The inefficiency equates to 1 in 4 truckloads moving empty, representing a significant economic and environmental concern.

Called “Wasted Space, Wasted Dollars: The Economic Impact of Inefficient Freight,” the study examines the costs associated with underutilized truckload space and the inefficiencies of less-than-truckload shipping, according to a news release. It surveyed 1,000 transportation decision-makers in the U.S. from various industries, providing a view of the challenges and strategies employed to drive efficiency.

“Historically, the U.S. truckload market has been locked into a binary concept of ‘full’ or ‘empty’ when it comes to trailer capacity,” Chris Pickett, chief operating officer at Flock Freight, said in the release. “We are challenging both shippers and carriers alike to rethink this. With 43% of truckloads moving only partially full, there’s a massive opportunity for businesses to maximize trailer utilization and reduce overall transportation spend with our Shared Truckload solution.”

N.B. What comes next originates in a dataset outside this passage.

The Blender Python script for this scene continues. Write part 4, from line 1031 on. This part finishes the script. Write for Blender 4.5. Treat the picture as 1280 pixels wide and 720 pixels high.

The research highlights the hidden costs of less-than-truckload shipping, with the average enterprise shipper incurring up to $6.3 million annually in damage and loss claims, the release said. Additionally, unexpected accessorial fees and the time spent by employees managing these issues add to the financial burden on businesses.

Exiting a deflationary phase of the truckload freight cycle in 2024, the industry braces for heightened economic impacts, the release said. As a result, 90.8% of shippers have raised their budgets by 1% to 10% to navigate the expected market shifts.

The study also found growing concerns around fraud and theft within the freight industry. In 2023, 89% of shippers were affected by these issues, with 1 in every 43 shipments impacted, the release said, which leads to direct financial losses and causes a ripple effect of reduced earnings, unexpected fines and a decline in customer satisfaction.

The whitepaper sheds light on the problems and presents innovative solutions, and it serves as a resource for shippers seeking to uncover new opportunities to reduce costs within their transportation programs, the release said.